Mas, para que faríamos isso? Para que quebrar uma bonita máscara? Para que romper o caminho comodista?
Eu não sei por que, e não sei para quê.
Só sei que viver assim, sem nunca sair do trilho, parece um viver de quem só fica nas margens das próprias possibilidades, só vive uma vida emprestada, rotulada e trivial. Viver assim me parece um esquecimento de si mesmo.
Há uma criatividade imanente querendo explodir. Há uma alma inquieta, aventureira, que quer vasculhar-se, que sempre se enamorou mais das visões das janelas dos trens que enquadravam as inúmeras possibilidades de ser lá fora.

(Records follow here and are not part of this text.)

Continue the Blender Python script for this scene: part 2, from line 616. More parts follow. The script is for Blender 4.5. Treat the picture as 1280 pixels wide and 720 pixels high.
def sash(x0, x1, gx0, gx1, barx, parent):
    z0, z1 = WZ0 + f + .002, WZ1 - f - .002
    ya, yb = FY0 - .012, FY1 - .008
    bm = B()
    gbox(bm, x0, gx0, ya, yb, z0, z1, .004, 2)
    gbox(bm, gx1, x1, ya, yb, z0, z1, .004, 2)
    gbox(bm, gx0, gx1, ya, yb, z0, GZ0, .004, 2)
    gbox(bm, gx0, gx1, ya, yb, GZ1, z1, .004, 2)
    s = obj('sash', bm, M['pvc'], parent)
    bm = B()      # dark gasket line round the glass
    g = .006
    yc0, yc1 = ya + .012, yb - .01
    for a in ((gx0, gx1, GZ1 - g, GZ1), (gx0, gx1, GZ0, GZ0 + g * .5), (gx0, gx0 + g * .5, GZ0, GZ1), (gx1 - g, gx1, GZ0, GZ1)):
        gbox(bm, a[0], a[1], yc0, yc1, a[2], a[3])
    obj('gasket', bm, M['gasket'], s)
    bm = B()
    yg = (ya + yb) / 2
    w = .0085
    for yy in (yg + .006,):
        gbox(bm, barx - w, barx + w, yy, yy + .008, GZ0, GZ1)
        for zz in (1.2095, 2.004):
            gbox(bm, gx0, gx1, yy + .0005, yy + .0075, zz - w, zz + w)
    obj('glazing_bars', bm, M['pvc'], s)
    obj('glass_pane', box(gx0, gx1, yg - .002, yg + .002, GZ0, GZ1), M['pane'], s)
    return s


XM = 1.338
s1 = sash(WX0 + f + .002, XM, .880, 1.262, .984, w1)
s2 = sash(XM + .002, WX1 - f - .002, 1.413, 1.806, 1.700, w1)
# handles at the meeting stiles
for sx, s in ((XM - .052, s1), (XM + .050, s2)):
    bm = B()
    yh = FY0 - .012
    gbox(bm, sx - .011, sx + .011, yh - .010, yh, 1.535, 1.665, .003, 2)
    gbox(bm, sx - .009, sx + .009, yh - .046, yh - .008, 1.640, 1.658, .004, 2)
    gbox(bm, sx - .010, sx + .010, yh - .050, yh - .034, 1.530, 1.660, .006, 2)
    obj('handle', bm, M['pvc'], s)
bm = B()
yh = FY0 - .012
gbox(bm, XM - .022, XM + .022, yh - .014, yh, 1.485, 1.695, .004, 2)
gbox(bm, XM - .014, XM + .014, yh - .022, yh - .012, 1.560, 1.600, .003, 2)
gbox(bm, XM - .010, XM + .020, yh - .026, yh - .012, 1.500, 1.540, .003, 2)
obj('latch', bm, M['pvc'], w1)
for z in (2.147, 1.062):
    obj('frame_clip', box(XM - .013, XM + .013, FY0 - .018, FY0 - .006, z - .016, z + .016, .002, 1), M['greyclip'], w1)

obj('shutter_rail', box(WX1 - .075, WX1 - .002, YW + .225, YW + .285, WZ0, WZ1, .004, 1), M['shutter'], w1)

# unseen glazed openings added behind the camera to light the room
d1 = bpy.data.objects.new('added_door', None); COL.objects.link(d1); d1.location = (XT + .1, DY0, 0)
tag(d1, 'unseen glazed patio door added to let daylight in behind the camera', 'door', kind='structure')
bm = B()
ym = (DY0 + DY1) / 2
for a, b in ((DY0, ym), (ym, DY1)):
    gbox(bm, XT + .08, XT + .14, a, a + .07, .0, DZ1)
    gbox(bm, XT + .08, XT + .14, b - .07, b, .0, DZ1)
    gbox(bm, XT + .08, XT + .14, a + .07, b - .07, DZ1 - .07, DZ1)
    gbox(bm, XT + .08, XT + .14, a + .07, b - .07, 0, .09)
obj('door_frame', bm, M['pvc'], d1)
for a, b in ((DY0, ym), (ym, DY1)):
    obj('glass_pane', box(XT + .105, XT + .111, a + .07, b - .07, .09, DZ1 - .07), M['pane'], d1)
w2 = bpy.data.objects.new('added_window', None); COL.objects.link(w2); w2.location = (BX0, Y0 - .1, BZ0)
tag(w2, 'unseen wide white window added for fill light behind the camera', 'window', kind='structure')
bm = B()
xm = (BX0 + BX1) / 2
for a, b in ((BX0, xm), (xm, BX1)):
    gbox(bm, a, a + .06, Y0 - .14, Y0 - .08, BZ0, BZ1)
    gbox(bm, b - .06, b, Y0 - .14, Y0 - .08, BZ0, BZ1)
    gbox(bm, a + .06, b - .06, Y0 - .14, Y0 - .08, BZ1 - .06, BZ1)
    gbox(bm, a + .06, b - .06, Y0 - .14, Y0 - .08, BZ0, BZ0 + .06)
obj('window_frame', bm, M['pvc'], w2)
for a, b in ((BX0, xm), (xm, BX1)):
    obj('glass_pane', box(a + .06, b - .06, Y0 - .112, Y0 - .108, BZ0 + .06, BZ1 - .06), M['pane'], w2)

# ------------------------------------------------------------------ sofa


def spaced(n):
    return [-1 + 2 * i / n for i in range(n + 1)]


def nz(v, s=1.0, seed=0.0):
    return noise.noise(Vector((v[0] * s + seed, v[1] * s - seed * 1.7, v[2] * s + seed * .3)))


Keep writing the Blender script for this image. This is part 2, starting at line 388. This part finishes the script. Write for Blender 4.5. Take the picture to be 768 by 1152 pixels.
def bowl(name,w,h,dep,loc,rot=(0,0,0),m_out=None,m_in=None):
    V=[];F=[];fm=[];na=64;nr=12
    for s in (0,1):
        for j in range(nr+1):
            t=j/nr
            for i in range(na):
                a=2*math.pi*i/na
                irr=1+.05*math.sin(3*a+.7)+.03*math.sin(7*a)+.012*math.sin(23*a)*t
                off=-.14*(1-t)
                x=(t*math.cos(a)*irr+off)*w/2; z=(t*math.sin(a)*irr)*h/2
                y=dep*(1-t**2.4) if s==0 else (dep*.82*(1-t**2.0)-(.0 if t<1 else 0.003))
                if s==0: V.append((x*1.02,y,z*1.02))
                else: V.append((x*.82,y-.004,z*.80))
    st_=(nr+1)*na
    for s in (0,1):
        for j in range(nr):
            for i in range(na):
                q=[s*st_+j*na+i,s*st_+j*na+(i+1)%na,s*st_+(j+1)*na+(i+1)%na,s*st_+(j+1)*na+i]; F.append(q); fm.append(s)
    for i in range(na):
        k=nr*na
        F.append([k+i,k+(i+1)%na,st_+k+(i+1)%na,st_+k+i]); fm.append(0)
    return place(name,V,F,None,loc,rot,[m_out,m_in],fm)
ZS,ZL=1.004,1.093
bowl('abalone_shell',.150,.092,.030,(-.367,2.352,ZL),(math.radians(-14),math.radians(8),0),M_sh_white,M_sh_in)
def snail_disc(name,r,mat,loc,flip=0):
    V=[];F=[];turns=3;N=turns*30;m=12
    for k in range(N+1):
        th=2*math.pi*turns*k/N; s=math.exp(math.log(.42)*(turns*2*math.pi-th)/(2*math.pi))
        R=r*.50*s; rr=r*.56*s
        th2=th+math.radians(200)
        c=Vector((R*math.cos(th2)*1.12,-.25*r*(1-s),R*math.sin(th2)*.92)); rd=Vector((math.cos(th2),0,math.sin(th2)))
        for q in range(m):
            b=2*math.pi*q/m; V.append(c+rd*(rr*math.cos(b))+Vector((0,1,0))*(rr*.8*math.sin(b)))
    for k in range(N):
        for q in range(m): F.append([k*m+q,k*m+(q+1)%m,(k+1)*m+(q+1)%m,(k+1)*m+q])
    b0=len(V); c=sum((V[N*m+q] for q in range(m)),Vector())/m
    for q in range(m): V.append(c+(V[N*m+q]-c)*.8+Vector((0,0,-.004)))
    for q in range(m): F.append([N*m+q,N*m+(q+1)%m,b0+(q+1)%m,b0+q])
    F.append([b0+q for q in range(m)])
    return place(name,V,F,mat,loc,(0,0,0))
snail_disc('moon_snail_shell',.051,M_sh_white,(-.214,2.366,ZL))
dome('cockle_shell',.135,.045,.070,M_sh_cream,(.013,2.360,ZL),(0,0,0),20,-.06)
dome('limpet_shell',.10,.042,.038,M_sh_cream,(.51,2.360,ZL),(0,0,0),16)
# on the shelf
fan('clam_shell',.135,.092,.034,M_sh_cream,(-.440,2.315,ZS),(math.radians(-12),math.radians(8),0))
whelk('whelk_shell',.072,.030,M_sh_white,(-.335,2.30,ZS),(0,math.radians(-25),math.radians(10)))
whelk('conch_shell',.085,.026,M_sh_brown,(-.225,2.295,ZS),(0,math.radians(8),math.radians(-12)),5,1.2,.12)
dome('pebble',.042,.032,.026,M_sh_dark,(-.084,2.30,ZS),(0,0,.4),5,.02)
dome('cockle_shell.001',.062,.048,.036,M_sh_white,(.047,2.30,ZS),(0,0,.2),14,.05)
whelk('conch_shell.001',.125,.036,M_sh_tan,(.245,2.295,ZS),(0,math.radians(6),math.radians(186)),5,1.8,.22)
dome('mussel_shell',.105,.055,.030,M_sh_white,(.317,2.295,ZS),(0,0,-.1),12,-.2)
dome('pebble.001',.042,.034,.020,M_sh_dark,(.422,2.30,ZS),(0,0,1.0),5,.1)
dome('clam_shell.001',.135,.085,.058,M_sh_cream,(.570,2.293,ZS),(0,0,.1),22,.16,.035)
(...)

Há uma criatividade que quer transbordar e quebrar as molduras de qualquer nome e ir além (ou aquém) de qualquer formato pré-estabelecido, que seja político, religioso, intelectual…
Há uma vontade de respirar e fazer da vida um desentulhar e um desatar de laços e trilhos e nomes.
Há uma vontade de ver o mundo sem juízo de valores, de ouvir o silêncio que surge da mente vazia de quem já não briga consigo mesmo porque não conquistou mais títulos e pedaços de papel.
Há uma vontade de aliviar a si mesmo do peso de tantos rótulos e se permitir se definir com tudo que há no mundo, desde o que já foi registrado até o que ainda nem tem nome.
Estereótipos delimitam a vastidão da alma humana.
Todos nós somos rios represados, que já não sabem mais correr e abrir caminhos, livres.
A criatividade me libertou um pouco. O pensamento criativo me fez querer reinventar a vida de forma inaugural. E me fez finalmente aceitar que não, eu não tenho que escolher um nome, um lado, um polo, um partido.
Sou louca e santa, joio e trigo, isso e aquilo, tudo e nada. Eu danço conforme eu sinto (e de olhos fechados).
Eu não tenho que entrar num trilho. Mas em cada esquina que eu passo, nesse eterno caminho entre a lucidez e a loucura, alguém tem um nome para me dar, um rótulo, daqueles banalizados, captados no primeiro olhar. Daqueles que olham para minha cara de boba e já entendem de que tipo eu sou.
Mas hoje eu só queria dizer que definir é delimitar. E que entre o certo e o errado, eu escolho o caminho inexplorado.
Ou como disse Rumi:
‘Em algum lugar entre o certo e o errado existe um jardim. Te encontro lá.’